San Juan hace notar que Jesús purificó el templo, librándolo de los vendedores y de sus mercancías, cuando estaba próxima la «Pascua de los Judíos». Y la Iglesia, próxima ya la «Pascua de los cristianos», parece repetir el gesto de Jesús, invitando a los creyentes a que purifiquen el templo del propio corazón, para que de él se eleve a Dios un culto más puro. Cada vez que nosotros cometemos pecado, estamos profanando ese templo donde habita el Señor. Por eso la Iglesia, en la Cuaresma, nos llama a la conversión, a quitar de nuestra vida todo aquello que “mancha” ese templo o lo profana, todo aquello que lo desvirtúa. Como nos dice San Pablo: «¡Huid de la fornicación! Todo pecado que comete el hombre queda fuera de su cuerpo; mas el que fornica, peca contra su propio cuerpo. ¿O no sabéis que vuestro cuerpo es santuario del Espíritu Santo, que está en vosotros y habéis recibido de Dios, y que no os pertenecéis?» (1Co 6, 18-19).

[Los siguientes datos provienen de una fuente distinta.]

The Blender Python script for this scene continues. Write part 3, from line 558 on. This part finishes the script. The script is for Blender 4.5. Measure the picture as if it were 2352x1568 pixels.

Templos del Espíritu Santo
Pero Jesús habló además de otro templo, infinitamente más digno, el «templo de su cuerpo». A éste aludía al afirmar: «Destruid este templo, y en tres días lo levantaré» (Jn 2,19). Estas palabras, que escandalizaron a los judíos, fueron comprendidas por los discípulos sólo después de la muerte y de la resurrección del Señor. Mediante su misterio pascual Jesús ha sustituido el templo de la Antigua Alianza por su cuerpo, que es templo vivo y digno de la Santísima Trinidad, el cual, ofrecido en sacrificio por la salvación del mundo, sustituye y anula todos los sacrificios de «bueyes, ovejas y palomas» que se ofrecían en el templo de Jerusalén y que, por lo mismo, ya no tienen razón de ser.
De la misma manera, el culto que ahora se le dará será un culto en espíritu y en verdad. Para ello es necesario que nuestra propia alma sea una morada digna del Señor, desde la que se eleven hasta Él nuestros sacrificios. Un lugar de encuentro personal con nuestro Padre. Para esto nos será de gran ayuda intensificar nuestro amor y devoción a la Santísima Virgen, Templo del Espíritu Santo y Morada del Altísimo. María conservó de una manera tan pura e inmaculada su alma, que Dios puso en Ella su morada para que el Hijo de Dios se hiciera carne de su carne. Nuestra devoción a María nos ayudará a ir purificando nuestro corazón de todo aquello que es obstáculo para el Señor. Y Ella misma se encargará de llevarnos al Encuentro de su Hijo.